Lui, Peter (Sylvain Katan), est le stéréotype du bourgeois, cadre dans une maison d'édition, "détenteur" patriarcal d'une femme, deux enfants, deux chats, deux perruches, le tout dans un appartement vraisemblablement luxueux d'un quartier chic et "bobo" de New York. L'autre, Jerry (Pierre Val), à l'opposé, est plutôt du côté de la pauvreté, celle pas trop grave, genre bohème, mais banale qui fait habiter dans une chambre de bonne, supporter les inconvénients de la promiscuité et rechercher ces petits riens, ces rares moments de défoulement ou d'impertinence qui donnent d'éphémères et fugaces instants de bonheur.

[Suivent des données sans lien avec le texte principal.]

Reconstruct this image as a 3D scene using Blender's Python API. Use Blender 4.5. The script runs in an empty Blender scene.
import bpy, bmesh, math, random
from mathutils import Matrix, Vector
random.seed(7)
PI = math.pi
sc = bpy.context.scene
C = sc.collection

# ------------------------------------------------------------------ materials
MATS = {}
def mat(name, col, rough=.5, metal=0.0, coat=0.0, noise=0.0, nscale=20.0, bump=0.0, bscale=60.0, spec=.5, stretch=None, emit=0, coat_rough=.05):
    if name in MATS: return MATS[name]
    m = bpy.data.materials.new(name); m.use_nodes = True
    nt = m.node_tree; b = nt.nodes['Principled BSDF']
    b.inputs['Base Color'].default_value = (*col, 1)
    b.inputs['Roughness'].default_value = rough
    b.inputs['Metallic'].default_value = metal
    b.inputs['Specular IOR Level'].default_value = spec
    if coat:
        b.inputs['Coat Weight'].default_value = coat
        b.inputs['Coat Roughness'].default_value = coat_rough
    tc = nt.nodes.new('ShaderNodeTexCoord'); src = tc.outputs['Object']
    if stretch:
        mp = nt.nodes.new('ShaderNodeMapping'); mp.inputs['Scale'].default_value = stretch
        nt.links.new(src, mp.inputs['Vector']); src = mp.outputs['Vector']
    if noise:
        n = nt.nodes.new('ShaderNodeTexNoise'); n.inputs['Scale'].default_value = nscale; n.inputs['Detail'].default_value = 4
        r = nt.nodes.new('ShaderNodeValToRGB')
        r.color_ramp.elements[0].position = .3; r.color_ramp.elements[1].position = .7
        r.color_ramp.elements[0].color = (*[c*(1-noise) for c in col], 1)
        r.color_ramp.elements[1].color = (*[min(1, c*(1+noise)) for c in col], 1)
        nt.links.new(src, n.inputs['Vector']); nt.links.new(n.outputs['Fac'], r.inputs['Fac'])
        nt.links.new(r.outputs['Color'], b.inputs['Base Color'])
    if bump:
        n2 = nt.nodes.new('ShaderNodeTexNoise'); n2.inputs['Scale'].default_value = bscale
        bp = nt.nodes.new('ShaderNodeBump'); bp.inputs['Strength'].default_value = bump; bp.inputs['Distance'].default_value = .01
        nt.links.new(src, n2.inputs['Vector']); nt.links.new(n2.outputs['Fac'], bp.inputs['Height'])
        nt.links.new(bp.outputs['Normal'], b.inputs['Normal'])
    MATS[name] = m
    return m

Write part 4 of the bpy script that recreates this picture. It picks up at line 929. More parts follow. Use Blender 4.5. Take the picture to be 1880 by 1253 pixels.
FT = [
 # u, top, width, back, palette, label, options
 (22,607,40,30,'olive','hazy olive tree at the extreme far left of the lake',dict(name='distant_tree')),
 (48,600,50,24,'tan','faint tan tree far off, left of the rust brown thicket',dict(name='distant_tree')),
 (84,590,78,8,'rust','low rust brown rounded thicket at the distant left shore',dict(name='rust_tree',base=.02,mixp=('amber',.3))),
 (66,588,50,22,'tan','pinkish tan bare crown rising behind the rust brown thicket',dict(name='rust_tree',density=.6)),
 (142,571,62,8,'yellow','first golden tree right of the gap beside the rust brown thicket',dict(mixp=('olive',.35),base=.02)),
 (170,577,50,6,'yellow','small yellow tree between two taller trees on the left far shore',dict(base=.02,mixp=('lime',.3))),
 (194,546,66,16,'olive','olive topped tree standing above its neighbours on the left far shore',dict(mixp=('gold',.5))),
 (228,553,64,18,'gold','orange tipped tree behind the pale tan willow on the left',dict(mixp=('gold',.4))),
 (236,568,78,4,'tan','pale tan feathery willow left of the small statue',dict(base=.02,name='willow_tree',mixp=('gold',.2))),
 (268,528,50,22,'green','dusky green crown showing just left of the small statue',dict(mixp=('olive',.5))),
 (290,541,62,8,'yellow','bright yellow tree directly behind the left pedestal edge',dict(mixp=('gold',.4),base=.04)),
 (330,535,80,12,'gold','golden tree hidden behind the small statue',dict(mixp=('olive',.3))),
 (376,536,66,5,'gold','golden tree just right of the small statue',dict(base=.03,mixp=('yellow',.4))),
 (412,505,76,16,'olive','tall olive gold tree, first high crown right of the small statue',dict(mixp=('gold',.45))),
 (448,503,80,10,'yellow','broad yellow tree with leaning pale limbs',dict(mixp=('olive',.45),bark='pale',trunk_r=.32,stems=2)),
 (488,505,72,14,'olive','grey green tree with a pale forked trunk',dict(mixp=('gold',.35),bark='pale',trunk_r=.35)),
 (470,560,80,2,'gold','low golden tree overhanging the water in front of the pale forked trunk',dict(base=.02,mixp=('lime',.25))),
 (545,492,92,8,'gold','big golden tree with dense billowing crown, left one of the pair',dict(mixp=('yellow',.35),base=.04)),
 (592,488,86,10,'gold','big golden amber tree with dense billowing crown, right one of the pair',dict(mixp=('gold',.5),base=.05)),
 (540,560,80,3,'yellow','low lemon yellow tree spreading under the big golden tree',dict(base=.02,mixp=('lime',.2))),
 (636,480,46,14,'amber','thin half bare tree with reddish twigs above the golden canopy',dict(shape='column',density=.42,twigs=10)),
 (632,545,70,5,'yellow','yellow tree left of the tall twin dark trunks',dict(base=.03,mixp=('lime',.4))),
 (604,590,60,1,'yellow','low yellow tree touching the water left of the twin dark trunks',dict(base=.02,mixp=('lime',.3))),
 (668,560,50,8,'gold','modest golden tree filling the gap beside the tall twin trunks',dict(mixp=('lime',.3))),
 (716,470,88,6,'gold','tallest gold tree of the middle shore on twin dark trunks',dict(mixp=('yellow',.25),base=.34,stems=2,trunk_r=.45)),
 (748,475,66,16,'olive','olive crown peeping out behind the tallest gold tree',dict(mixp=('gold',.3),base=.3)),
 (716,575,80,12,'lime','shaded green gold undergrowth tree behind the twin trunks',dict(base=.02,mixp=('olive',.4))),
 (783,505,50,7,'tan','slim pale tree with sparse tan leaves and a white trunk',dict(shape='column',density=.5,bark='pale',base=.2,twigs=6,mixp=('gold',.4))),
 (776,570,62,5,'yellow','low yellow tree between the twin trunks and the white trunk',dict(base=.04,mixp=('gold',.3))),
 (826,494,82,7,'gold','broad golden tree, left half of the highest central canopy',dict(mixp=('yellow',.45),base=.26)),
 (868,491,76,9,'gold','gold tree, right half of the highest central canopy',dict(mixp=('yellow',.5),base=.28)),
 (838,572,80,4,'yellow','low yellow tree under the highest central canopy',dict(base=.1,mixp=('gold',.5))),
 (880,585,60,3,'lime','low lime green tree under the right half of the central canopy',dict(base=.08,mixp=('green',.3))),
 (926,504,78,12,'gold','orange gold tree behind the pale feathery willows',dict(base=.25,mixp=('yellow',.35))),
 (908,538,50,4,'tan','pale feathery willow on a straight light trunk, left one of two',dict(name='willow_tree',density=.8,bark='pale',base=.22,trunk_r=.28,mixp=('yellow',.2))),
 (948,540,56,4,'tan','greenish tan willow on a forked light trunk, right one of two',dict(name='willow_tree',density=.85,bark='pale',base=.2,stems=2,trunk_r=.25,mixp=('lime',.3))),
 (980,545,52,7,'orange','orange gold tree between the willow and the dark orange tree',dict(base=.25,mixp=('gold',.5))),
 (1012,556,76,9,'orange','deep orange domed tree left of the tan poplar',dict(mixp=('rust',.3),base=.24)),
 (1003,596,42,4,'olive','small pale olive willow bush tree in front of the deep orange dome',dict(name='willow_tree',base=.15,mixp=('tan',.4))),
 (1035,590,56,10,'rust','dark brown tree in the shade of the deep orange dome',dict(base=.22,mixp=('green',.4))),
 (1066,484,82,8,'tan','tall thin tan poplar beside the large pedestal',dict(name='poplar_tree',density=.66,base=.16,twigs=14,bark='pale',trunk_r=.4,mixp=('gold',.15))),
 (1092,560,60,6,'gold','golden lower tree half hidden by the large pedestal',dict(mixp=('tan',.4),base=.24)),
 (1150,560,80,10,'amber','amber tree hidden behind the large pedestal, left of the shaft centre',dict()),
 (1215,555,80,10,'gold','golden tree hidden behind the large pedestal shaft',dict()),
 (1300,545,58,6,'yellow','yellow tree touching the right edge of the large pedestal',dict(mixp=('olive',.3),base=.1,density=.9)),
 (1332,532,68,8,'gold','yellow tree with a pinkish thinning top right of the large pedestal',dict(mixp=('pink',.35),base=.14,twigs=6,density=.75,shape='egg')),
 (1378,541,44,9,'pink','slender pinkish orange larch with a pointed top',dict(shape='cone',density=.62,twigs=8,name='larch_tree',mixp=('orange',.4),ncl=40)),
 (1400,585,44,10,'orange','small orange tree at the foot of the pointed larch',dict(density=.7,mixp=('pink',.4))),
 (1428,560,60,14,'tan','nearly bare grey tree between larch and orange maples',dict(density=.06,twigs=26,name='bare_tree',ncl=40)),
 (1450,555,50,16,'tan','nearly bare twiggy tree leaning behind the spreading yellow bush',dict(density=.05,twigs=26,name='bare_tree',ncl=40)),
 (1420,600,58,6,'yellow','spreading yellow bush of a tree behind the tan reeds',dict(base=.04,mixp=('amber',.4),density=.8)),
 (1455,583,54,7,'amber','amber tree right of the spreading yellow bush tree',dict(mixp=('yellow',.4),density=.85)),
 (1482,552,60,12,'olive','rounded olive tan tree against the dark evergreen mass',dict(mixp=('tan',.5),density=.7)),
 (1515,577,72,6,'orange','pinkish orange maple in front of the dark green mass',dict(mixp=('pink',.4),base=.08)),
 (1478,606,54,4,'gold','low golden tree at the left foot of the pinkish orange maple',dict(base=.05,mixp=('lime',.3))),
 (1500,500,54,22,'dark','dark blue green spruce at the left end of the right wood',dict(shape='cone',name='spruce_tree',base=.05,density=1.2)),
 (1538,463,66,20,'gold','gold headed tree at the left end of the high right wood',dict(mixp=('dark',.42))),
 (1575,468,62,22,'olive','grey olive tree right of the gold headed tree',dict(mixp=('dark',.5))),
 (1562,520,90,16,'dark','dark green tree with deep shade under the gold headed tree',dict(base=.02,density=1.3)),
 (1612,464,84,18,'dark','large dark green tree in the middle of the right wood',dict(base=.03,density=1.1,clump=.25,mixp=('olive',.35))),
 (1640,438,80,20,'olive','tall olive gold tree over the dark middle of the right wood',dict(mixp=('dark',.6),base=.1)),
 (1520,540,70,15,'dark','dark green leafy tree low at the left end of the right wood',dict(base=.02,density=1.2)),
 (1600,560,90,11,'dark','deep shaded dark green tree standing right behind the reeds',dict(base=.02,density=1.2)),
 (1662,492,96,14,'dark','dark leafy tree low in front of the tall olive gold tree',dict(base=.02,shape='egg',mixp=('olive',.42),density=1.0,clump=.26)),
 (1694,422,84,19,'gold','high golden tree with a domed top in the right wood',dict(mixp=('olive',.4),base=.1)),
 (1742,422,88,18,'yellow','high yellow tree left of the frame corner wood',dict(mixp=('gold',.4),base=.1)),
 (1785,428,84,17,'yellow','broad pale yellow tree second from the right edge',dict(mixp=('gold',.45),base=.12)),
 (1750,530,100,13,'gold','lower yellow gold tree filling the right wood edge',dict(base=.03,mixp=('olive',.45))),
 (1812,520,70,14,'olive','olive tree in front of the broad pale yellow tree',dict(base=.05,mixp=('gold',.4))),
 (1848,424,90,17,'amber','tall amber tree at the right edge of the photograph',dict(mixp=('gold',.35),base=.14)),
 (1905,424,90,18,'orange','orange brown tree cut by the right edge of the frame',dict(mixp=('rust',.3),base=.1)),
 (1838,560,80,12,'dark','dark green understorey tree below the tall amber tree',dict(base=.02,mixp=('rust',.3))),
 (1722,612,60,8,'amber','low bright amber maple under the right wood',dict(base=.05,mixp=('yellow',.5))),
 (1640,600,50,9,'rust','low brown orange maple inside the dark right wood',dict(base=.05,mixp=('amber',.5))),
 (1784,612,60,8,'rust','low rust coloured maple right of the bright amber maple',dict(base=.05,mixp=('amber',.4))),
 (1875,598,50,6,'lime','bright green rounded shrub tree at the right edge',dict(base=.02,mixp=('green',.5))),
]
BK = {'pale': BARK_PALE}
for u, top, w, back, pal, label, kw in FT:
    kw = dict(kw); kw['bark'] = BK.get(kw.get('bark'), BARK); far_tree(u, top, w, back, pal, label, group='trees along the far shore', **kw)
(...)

Les profils psychologiques des deux personnages sont subtilement élaborés, puis finement étudiés, analysés, au fil de la narration, avec une inversion, un basculement "dominant - dominé", s'inscrivant en douceur dans le déroulement de la pièce. La confrontation, involontaire au début, Peter se laissant tout d'abord porter par le récit de Jerry, devient plus prégnante, incisive, ce dernier portant ses propos plus sur des questionnements existentiels sur la vie, sur les injonctions à la normalité de la société et la réalité pitoyable – selon lui – de l'existence de Peter… cela sous prétexte d'une prise de pouvoir de son espace vital de repos qu'est le banc que celui-ci utilise pour sa pause déjeuner.

La rencontre fortuite entre ces deux humains est en réalité un faux-semblant, tout comme la prétendue histoire du zoo qui ne viendra jamais, Edward Albee (1928-2016) proposant ici une réflexion sur les dérives de la société humaine qui, au fil des décennies, a construit toujours plus de barrières entre elle et le vivant, créant le terreau des détresses ordinaires et des grandes solitudes. Ce constat fait dans les années cinquante par l'auteur américain de "Qui a peur de Virginia Woolf ?" se révèle plus que jamais d'actualité avec l'évolution actuelle de notre monde dans lequel l'individualisme a pris le pas sur le collectif.